At the memorial service
I went to a memorial service on Saturday. It was conducted mainly in Korean, like in the good old days when I was married into the Korean community and attended many a wedding, funeral, party, dinner, christening, ordination, and worship service all in Korean. If you could picture a woman Sunday-dressed and sitting ramrod straight in a packed hall for hours on end, you would understand that it was perfect weather conditions for my Walter Mitty mental wanderings.
This time I did it a little differently, which is an indication, I think, of God's work in me over the last 12 years of widowhood. The Bible says we are God's "workmanship" (Ephesians 2:10), the Greek word here being "poema," and it is nice to see Him writing something new on my heart. I prayed in the car on the way to the event, asking the Lord to pour his Spirit on it. I never would have done that a decade ago. One goes to functions like this jaded and perfunctory, assuming that one knows exactly how the afternoon will go. What a boring way to live. Why not ask the Lord to descend with power?
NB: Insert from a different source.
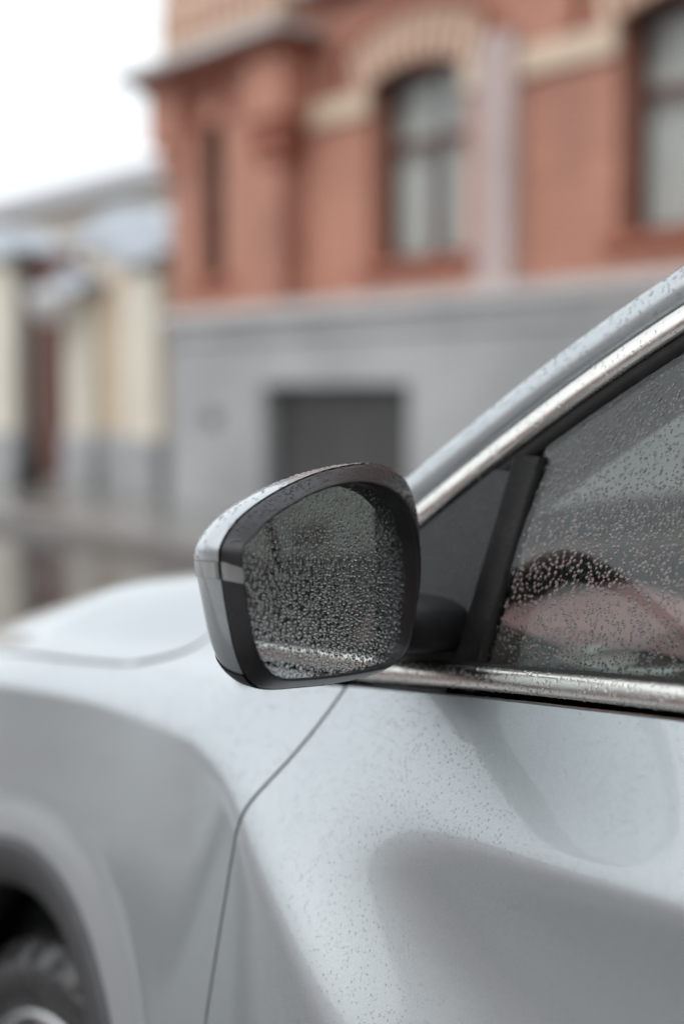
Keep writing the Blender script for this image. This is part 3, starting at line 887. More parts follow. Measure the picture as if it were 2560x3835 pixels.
# rear quarter over the wheel
xq = np.unique(np.r_[RX - 0.4655 * np.cos(np.linspace(0.3, math.pi, 60)), np.linspace(1.66, 2.3, 16)])
P = np.zeros((len(xq), 50, 3))
for i, x in enumerate(xq):
    d2 = 0.463 ** 2 - (x - RX) ** 2
    zl = WZ + math.sqrt(d2) if d2 > 0 else 0.16
    z = zl + np.linspace(0, 1, 50) * (float(zbelt(x)) - zl)
    P[i] = np.stack([np.full(50, x), Yside(np.full(50, x), z), z], 1)
quarter = MB().grid(P).build('rear_quarter', 'silver_paint', car, smooth=True)
# tailgate and front bumper close the body
P = np.zeros((30, 20, 3))
for i, y in enumerate(np.linspace(0.80, YC, 30)):
    for j, z in enumerate(np.linspace(0.2, 1.13, 20)):
        P[i, j] = (2.30 + 0.12 * math.sin((y - 0.8) / 0.8 * math.pi / 2) - 0.10 * max(0, z - 0.6), y, z)
tg = MB().grid(P, flip=True); Q = P[::-1].copy(); Q[:, :, 1] = 2 * YC - Q[:, :, 1]; tg.grid(Q, flip=True)
tg.build('tailgate', 'silver_paint', car, smooth=True)
P = np.zeros((40, 24, 3))
for i, a in enumerate(np.linspace(0, 1, 40)):
    y0 = float(Yside(-2.25, 0.5)); y = y0 + a * (YC - y0)
    for j, z in enumerate(np.linspace(0.14, 0.80 + 0.035 * a, 24)):
        ys = float(Yside(-2.25, min(z, 0.79)))
        P[i, j] = (-2.25 - 0.30 * math.sin(a * math.pi / 2) ** 0.7 * (1 - 0.35 * max(0, (z - 0.45)) / 0.35), max(ys, y) if i == 0 else y + (ys - y0) * (1 - a), z)
fb = MB().grid(P); Q = P[::-1].copy(); Q[:, :, 1] = 2 * YC - Q[:, :, 1]; fb.grid(Q)
fb.build('front_bumper', 'silver_paint', car, smooth=True)
P = np.zeros((14, 2, 3))
MB().box(-2.2, 2.2, 0.84, 2 * YC - 0.84, 0.14, 0.22).build('underbody', 'gap_dark', car)

# --- wheel arch trim, liner, wheels
def arch_trim(wx):
    ang = np.linspace(-0.05, math.pi + 0.05, 90)
    prof = [(0.4615, 0.004), (0.4600, -0.004), (0.452, -0.008), (0.43, -0.008), (0.410, -0.005), (0.402, 0.002), (0.400, 0.03), (0.40, 0.09)]
    P = np.zeros((len(ang), len(prof), 3))
    for i, a in enumerate(ang):
        x0 = wx + 0.463 * math.cos(a); z0 = WZ + 0.463 * math.sin(a)
        ys = float(Yside(x0, z0))
        for j, (r, o) in enumerate(prof):
            P[i, j] = (wx + r * math.cos(a), ys + o, WZ + r * math.sin(a))
    return MB().grid(P, flip=False).build('arch_trim', 'cladding', car, smooth=True)
def arch_liner(wx):
    ang = np.linspace(-0.3, math.pi + 0.3, 50)
    P = np.zeros((50, 4, 3))
    for i, a in enumerate(ang):
        for j, (r, y) in enumerate(((0.412, 0.74), (0.42, 0.80), (0.42, 1.10), (0.02, 1.12))):
            P[i, j] = (wx + r * math.cos(a), y, WZ + r * math.sin(a))
    return MB().grid(P).build('wheel_liner', 'rubber', car, smooth=True)
def wheel(wx, yo, sg):
    """yo = outer face of the tyre, sg=+1 when the face looks to -Y"""
    n = 192
    prof = [(0.222, 0.030, 0), (0.236, 0.010, 0), (0.243, 0.004, 0), (0.247, 0.0035, 0), (0.252, 0.006, 0), (0.262, -0.001, 0), (0.285, -0.006, 0), (0.300, -0.004, 0), (0.304, -0.001, 0), (0.312, 0.006, 1), (0.324, 0.016, 1), (0.331, 0.030, 1), (0.3345, 0.045, 1), (0.335, 0.07, 0), (0.3275, 0.072, 0), (0.3275, 0.08, 0), (0.335, 0.082, 0), (0.335, 0.14, 0), (0.331, 0.19, 1), (0.312, 0.21, 1), (0.285, 0.222, 0), (0.235, 0.20, 0)]
    P = np.zeros((n, len(prof), 3))
    for i in range(n):
        a = 2 * math.pi * i / n
        groove = (i % 6 in (0, 1))
        for j, (r, y, sh) in enumerate(prof):
            r2 = r - (0.012 if (sh and groove) else 0)
            P[i, j] = (wx + r2 * math.cos(a), yo + sg * (y + (0.008 if (sh and groove) else 0)), WZ + r2 * math.sin(a))
    ty = MB().grid(P, closed_u=True, flip=(sg < 0)).build('wheel', 'tyre_rubber', car, smooth=True)
    rp = [(0.243, 0.006), (0.240, 0.0), (0.233, -0.001), (0.228, 0.006), (0.222, 0.03), (0.215, 0.12), (0.225, 0.2)]
    P = np.zeros((96, len(rp), 3))
    for i in range(96):
        a = 2 * math.pi * i / 96
        for j, (r, y) in enumerate(rp):
            P[i, j] = (wx + r * math.cos(a), yo + sg * y, WZ + r * math.sin(a))
    MB().grid(P, closed_u=True).build('rim', 'alloy', ty, smooth=True)
    for k in range(5):
        for d in (-0.13, 0.13):
            a = 2 * math.pi * k / 5 + 0.5
            c0, c1 = a + d * 0.5, a + d
            sp = MB()
            vs = []
            for (r, aa, hw, yo2) in ((0.05, c0, 0.016, 0.030), (0.14, (c0 + c1) / 2, 0.012, 0.022), (0.231, c1, 0.014, 0.010)):
                ca, sa = math.cos(aa), math.sin(aa)
                for (o, q) in ((-hw, 0.012), (-hw * 0.6, 0), (hw * 0.6, 0), (hw, 0.012), (hw, 0.04), (-hw, 0.04)):
                    vs.append((wx + r * ca - o * sa, yo + sg * (yo2 + q), WZ + r * sa + o * ca))
            fs = []
            for s_ in range(2):
                for q in range(6):
                    fs.append((s_ * 6 + q, s_ * 6 + (q + 1) % 6, s_ * 6 + 6 + (q + 1) % 6, s_ * 6 + 6 + q))
            sp.add(vs, fs + [(0, 1, 2, 3, 4, 5), (12, 13, 14, 15, 16, 17)])
            sp.build('spoke', 'alloy', ty, smooth=False)
    hubp = [(0.001, 0.012), (0.03, 0.013), (0.034, 0.018), (0.06, 0.026), (0.068, 0.04), (0.07, 0.07)]
    P = np.zeros((48, len(hubp), 3))
    for i in range(48):
        a = 2 * math.pi * i / 48
        for j, (r, y) in enumerate(hubp):
            P[i, j] = (wx + r * math.cos(a), yo + sg * y, WZ + r * math.sin(a))
    MB().grid(P, closed_u=True).build('hub', 'alloy', ty, smooth=True)
    bp = [(0.05, 0.09), (0.15, 0.088), (0.155, 0.092), (0.155, 0.11)]
    P = np.zeros((48, len(bp), 3))
    for i in range(48):
        a = 2 * math.pi * i / 48
        for j, (r, y) in enumerate(bp):
            P[i, j] = (wx + r * math.cos(a), yo + sg * y, WZ + r * math.sin(a))
    MB().grid(P, closed_u=True).build('brake_disc', 'alloy_dark', ty, smooth=True)
    return ty
for wx in (WX, RX):
    t1 = arch_trim(wx); l1 = arch_liner(wx)
    mirror_copy(t1); mirror_copy(l1)
    wheel(wx, 0.735, 1)
    wheel(wx, 2 * YC - 0.735, -1)

# --- greenhouse: pillar line, glass, trims
def Wy(x, z):
    return 0.79 + 0.40 * (z - 1.02 - 0.1 * np.minimum(x + 0.9, 0.9))
KP = np.array([(-1.20, 0.955), (-1.16, 1.015), (-1.09, 1.075), (-0.989, 1.150), (-0.914, 1.208), (-0.828, 1.268), (-0.735, 1.324), (-0.6, 1.392), (-0.45, 1.452), (-0.25, 1.512), (0.0, 1.552), (0.4, 1.572), (0.9, 1.562), (1.3, 1.505), (1.75, 1.37)])
_kx = np.linspace(-1.20, 1.75, 296); _kz = gsm(np.interp(_kx, KP[:, 0], KP[:, 1]), 5)
kx = _kx; kz = _kz; ky = Wy(kx, kz)
K = np.stack([kx, ky, kz], 1)
T = np.gradient(K, axis=0); T /= np.linalg.norm(T, axis=1)[:, None]
NW = np.array([0.04, -1.0, 0.40]); NW /= np.linalg.norm(NW)
Bv = np.cross(np.tile(NW, (len(K), 1)), T)
Bv /= np.linalg.norm(Bv, axis=1)[:, None]
Bv *= np.sign(Bv[:, 2])[:, None]           # points up and forward, across the pillar
Nv = np.tile(NW, (len(K), 1))
def strip(prof, a=0, b_=None):
    P = np.zeros((len(K), len(prof), 3))
    for j, (bb, aa) in enumerate(prof):
        P[:, j] = K + Bv * bb + Nv * aa
    return P[a:b_]
pil = MB().grid(strip([(0.0, -0.012), (0.0, -0.003), (0.002, 0.001), (0.007, 0.0045), (0.014, 0.006), (0.022, 0.005), (0.030, 0.0015), (0.036, -0.004), (0.0405, -0.012), (0.0425, -0.022), (0.0425, -0.035), (0.040, -0.05)]), flip=True).build('pillar', 'silver_paint', car, smooth=True)
chp = MB().grid(strip([(-0.028, -0.006), (-0.028, 0.001), (-0.0265, 0.004), (-0.022, 0.0062), (-0.015, 0.007), (-0.009, 0.0062), (-0.0055, 0.0035), (-0.0045, 0.0), (-0.0045, -0.01)]), flip=True).build('window_trim', 'chrome', car, smooth=True)
MB().grid(strip([(-0.030, -0.010), (0.004, -0.010)]), flip=True).build('pillar_gap', 'gap_dark', car)
seal = MB().grid(strip([(-0.044, -0.008), (-0.042, -0.002), (-0.036, 0.0), (-0.030, 0.001), (-0.0282, -0.003)], 28), flip=True).build('window_seal', 'rubber', car, smooth=True)
MB().grid(strip([(-0.034, -0.016), (-0.040, -0.05), (-0.030, -0.085), (0.0, -0.10), (0.03, -0.09), (0.04, -0.05)], 12, 110)).build('pillar_trim', 'interior_dark', car, smooth=True)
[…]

When I sat at my table and they started praying in Korean, I prayed silently in English rather than just lowering my head and going through motions. And when some man gave a eulogy, I prayed for the woman beside me. And when a pastor delivered a sermon, I just kept praying.
I find that the alternative to praying, for me, is usually unproductive and repetitive and dead-end thinking. And at this stage of life, I don't want even one thought not taken captive to God (2 Corinthians 10:4-5).